Esse modelo identifica os fundamentos necessários para uma auditoria interna efetiva, apresentando cinco níveis de capacidade para essa atividade evoluir e melhorar processos e práticas. A viagem busca incrementar o projeto de fortalecimento do sistema de controle interno do Brasil.
Em fevereiro, o Instituto de Auditores Internos, o Conselho Nacional de Controle Interno e o Banco Mundial encaminharam à CGDF cartas de referência do projeto IA-CM, reconhecendo que o órgão contempla a maturidade de auditoria interna nível 2, a execução do plano de ação de nível 3, bem como a capacidade da Controladoria-Geral do DF de disseminar as melhores práticas de gestão e governança pelo país. O avanço do modelo IA-CM na CGDF está contemplado no Plano Estratégico Institucional 2016-2019 e no Acordo de Resultados do GDF.
Histórico
Viagens polêmicas fazem parte da gestão atual. Em 2016, o secretário-adjunto de Esporte, Turismo e Lazer, Jaime Recena, foi a Las Vegas por 10 dias para acompanhar a apresentação da Red Bull Air Race, um show aéreo de acrobacias feitas por aviões de pequeno porte. O deslocamento dele e de outra servidora custou R$ 32.705,90.

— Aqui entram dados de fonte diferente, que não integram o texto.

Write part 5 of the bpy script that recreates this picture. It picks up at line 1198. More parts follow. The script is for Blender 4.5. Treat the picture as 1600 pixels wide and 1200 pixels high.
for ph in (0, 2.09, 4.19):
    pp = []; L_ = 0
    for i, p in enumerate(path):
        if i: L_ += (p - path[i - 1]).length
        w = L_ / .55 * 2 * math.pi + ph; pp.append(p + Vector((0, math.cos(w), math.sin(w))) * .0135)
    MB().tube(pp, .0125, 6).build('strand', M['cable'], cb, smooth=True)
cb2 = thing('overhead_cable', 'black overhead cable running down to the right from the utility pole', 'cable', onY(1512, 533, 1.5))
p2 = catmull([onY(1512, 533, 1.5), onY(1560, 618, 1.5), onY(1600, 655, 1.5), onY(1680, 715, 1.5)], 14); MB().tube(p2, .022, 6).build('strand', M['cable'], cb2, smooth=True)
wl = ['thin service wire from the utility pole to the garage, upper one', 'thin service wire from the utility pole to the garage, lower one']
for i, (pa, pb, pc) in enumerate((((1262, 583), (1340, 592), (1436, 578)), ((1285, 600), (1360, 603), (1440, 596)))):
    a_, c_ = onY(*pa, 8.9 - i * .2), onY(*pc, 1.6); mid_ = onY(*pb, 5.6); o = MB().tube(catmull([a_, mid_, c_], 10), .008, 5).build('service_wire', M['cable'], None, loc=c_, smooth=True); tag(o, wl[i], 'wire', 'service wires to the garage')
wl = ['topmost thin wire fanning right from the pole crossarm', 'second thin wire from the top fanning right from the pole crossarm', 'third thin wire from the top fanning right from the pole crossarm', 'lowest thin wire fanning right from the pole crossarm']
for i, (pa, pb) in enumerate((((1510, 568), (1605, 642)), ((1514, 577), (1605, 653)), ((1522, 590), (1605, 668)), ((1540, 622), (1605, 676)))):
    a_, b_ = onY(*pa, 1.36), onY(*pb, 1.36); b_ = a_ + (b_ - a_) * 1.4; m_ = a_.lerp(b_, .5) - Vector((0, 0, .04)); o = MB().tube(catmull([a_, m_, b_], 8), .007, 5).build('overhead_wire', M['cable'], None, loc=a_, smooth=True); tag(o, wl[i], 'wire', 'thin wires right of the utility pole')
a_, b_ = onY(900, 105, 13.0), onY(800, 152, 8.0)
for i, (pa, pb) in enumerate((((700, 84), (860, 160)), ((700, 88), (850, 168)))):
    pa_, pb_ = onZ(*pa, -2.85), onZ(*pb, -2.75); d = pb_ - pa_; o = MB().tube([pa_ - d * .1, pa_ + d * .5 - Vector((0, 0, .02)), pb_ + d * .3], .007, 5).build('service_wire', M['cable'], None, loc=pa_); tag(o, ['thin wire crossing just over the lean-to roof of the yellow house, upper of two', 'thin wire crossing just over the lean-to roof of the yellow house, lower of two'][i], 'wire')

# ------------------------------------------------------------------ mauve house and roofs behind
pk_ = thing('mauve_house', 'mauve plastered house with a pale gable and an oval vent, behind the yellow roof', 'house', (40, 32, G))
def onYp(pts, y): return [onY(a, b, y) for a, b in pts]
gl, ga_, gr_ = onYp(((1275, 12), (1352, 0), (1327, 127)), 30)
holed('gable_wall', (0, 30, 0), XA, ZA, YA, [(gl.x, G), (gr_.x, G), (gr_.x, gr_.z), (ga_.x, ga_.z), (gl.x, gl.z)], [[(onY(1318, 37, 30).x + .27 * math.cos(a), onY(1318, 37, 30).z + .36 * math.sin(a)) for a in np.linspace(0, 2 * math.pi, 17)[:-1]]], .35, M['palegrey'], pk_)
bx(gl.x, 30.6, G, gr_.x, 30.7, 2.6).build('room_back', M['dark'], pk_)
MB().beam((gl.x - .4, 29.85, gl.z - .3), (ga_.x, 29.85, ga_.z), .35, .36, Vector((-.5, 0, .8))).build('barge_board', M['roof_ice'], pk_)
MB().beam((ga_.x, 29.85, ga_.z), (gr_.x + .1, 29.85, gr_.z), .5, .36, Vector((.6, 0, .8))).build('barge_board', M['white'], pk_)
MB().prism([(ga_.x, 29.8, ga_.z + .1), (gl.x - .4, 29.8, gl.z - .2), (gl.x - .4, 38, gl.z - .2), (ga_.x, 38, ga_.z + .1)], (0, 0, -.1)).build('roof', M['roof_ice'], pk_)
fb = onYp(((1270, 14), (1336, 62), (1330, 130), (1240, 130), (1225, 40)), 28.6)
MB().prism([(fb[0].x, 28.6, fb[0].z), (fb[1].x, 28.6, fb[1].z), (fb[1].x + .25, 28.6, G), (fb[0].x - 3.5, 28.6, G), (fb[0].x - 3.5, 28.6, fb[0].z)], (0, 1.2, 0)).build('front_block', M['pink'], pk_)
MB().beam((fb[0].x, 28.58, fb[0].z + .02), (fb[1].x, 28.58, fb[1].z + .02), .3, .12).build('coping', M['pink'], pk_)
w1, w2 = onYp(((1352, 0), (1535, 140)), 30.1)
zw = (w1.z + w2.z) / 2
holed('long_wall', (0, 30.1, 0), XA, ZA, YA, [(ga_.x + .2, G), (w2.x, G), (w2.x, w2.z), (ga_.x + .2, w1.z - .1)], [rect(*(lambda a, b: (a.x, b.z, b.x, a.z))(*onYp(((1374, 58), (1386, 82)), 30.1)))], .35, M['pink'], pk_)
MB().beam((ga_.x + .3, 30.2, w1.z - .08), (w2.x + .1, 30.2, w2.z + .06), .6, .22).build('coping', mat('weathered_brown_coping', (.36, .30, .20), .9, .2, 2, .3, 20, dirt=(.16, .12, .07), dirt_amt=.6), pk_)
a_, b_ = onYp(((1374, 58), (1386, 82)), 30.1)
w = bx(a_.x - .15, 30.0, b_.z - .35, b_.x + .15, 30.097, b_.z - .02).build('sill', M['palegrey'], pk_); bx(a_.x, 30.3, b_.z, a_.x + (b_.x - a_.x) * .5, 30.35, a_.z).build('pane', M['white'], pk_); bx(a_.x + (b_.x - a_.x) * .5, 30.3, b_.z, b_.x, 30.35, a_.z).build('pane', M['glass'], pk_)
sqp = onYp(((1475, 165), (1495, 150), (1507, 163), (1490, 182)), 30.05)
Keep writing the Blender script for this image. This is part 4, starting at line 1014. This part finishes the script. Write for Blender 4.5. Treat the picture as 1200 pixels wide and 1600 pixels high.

Nem mesmo o governador Rodrigo Rollemberg ficou de fora das viagens. Ele foi para Lisboa, em Portugal, durante a Semana Santa de 2016. Já o secretário de Habitação, Thiago de Andrade, teve o passaporte carimbado em missões a Nova York, nos Estados Unidos; Cidade do Panamá, capital do país homônimo; Bogotá, na Colômbia; e Quito, no Equador.